Scenes as source code
---

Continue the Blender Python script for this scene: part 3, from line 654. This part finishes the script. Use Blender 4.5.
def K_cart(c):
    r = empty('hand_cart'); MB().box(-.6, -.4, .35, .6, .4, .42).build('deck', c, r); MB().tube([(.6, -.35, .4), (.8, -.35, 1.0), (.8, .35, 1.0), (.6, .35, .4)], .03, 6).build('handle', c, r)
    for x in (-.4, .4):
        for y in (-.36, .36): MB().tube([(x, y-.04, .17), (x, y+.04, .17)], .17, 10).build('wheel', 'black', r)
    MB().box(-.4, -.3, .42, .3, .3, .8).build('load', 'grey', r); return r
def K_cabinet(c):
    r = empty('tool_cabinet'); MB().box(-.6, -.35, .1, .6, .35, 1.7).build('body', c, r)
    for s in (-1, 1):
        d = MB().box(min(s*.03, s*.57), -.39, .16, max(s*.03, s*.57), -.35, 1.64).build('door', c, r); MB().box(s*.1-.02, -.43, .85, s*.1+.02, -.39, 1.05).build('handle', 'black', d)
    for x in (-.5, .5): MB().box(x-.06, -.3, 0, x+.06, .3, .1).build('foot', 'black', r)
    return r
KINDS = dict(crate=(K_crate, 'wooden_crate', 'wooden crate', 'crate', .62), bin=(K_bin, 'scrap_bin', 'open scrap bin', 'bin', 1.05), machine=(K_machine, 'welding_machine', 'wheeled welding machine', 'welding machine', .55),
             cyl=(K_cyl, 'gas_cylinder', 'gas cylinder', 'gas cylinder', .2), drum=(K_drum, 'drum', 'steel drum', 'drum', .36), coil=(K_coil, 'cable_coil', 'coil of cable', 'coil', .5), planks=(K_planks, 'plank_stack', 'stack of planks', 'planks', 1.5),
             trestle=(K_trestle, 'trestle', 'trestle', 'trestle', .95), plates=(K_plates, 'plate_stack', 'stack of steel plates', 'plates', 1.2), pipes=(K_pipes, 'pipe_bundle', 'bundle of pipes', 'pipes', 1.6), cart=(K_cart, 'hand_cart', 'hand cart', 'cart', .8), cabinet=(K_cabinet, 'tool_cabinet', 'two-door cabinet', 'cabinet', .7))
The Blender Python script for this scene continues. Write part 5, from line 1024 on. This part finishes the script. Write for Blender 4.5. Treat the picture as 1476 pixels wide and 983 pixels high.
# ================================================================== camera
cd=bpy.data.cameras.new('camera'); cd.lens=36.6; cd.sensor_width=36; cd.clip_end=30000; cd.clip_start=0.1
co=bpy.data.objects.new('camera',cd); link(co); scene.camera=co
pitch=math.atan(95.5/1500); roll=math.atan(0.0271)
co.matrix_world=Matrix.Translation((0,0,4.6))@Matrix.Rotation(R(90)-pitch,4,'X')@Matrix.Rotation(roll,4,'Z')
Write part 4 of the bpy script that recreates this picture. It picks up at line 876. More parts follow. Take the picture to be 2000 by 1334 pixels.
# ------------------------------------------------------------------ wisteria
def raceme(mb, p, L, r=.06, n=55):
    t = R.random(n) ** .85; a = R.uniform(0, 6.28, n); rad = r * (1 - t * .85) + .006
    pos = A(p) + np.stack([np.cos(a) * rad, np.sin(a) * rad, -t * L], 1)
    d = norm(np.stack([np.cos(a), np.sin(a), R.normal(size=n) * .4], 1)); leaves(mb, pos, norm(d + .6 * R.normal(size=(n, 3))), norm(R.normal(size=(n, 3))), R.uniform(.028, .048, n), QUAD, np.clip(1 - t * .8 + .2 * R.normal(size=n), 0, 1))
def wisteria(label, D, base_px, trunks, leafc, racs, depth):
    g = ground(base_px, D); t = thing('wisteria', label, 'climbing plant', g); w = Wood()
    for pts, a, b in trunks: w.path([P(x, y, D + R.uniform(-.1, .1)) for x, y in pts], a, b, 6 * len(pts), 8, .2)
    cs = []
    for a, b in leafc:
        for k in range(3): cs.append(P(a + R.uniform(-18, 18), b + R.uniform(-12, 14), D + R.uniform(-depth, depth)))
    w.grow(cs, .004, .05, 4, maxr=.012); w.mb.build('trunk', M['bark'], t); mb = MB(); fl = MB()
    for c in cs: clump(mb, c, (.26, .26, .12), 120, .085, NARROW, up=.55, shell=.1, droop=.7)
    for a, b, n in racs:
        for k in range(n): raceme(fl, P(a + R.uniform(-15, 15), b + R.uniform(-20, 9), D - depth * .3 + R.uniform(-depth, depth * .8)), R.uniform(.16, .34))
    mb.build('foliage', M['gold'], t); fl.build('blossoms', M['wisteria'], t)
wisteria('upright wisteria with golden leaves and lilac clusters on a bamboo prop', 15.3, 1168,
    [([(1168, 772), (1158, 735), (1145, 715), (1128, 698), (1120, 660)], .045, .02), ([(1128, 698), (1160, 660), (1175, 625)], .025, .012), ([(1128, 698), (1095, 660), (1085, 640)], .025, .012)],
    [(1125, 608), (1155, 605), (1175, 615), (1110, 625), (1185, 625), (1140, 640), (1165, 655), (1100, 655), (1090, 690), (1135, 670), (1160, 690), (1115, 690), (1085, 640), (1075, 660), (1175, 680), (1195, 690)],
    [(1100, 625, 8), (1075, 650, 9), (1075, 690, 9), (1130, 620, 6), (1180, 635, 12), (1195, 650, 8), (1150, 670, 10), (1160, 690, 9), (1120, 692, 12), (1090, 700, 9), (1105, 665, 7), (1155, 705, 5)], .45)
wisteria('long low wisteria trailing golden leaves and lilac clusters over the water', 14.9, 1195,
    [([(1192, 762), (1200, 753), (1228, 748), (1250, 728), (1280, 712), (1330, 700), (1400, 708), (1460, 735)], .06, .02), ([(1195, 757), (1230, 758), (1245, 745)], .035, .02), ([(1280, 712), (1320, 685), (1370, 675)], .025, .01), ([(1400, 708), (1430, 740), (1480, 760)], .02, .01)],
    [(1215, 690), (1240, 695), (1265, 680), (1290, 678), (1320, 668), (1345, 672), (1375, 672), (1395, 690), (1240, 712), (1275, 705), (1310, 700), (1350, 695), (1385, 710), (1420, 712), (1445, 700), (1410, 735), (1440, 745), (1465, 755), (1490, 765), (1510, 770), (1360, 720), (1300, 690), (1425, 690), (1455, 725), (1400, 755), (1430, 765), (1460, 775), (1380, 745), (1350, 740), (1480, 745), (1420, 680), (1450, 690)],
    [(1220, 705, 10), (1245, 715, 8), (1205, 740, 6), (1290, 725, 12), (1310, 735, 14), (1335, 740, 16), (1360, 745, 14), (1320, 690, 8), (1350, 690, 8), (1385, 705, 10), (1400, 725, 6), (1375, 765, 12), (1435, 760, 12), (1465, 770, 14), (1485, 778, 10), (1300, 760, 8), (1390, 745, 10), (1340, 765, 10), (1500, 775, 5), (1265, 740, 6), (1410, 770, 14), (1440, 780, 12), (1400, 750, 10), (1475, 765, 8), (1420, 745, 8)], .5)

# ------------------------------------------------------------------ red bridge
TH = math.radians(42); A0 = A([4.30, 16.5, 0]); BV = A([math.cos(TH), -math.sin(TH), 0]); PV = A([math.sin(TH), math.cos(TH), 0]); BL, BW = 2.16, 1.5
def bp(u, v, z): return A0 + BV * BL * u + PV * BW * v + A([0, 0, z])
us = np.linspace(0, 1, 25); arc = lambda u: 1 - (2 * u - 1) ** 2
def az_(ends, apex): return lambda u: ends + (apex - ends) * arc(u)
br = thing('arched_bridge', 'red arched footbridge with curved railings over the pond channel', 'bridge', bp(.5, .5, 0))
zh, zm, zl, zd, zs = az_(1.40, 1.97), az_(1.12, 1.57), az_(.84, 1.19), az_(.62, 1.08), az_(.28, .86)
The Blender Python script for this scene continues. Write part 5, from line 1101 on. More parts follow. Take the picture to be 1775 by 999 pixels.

---

Within the entries above, report how many lines include "parts", and keep the answer to the number.

2